Although the Superior Court has concurrent jurisdiction with the Court of Chancery to foreclose on a mortgage, such proceedings are historically and remain inherently equitable. Handler Construction v. Core-States Bank, N.A., Del.Supr., 633 A.2d 356 (1993). In setting aside the sheriff's sale, the court below exercised its inherent equitable authority to "control its own process." The court likewise applied its equitable power when it awarded costs and counsel fees to the Intervenors because "equity required." Intervenors, as third party purchasers, were innocent of any wrongdoing. Their apparent good faith purchase was set aside because of a unilateral mistake caused by the mortgagee. It was entirely appropriate to assess Intervenors' costs and counsel fees upon Fidelity if the Intervenors were to be restored to their status quo. We find no abuse of discretion in that decision.

The judgment of the Superior Court is affirmed in its entirety.

NOTES

[1] When property is scheduled for sale, the sheriff normally prepares a cost sheet which itemizes the costs associated with the sale. The cost sheet is customarily used by persons interested in the sale to assist in the bidding computation process and typically includes such items as: the underlying debt that the mortgagor owes the mortgagee (judgment), prothonotary costs, the principal amount, interest, late charges, escrow, overdrafts, counsel fees, transfer tax, sheriff's commissions and any other costs involved in the sale. The "upset price" represents the total amount of these costs. Mortgagees typically bid the "upset price" at sheriff's sales to guaranty that the underlying mortgage debt is recovered.
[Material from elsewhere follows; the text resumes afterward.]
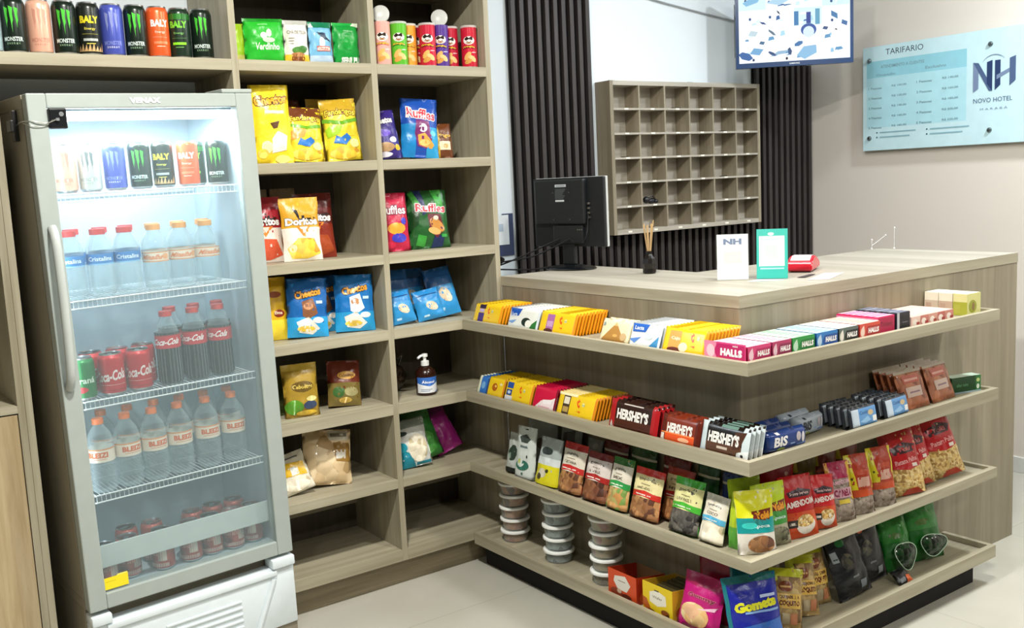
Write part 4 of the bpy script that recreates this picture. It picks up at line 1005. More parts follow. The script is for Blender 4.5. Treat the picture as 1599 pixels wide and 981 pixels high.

[2] The Superior Court's holding on Benjamin Duncan's motion was not appealed.

[3] The mortgagor would normally be liable to the mortgagee for any deficiency between the price obtained for the property at the sale (minus costs of the sale) and the amount of the mortgagee's judgment. Subsequent to the sheriff's sale, however, Fidelity agreed not to pursue a deficiency claim against the Duncans.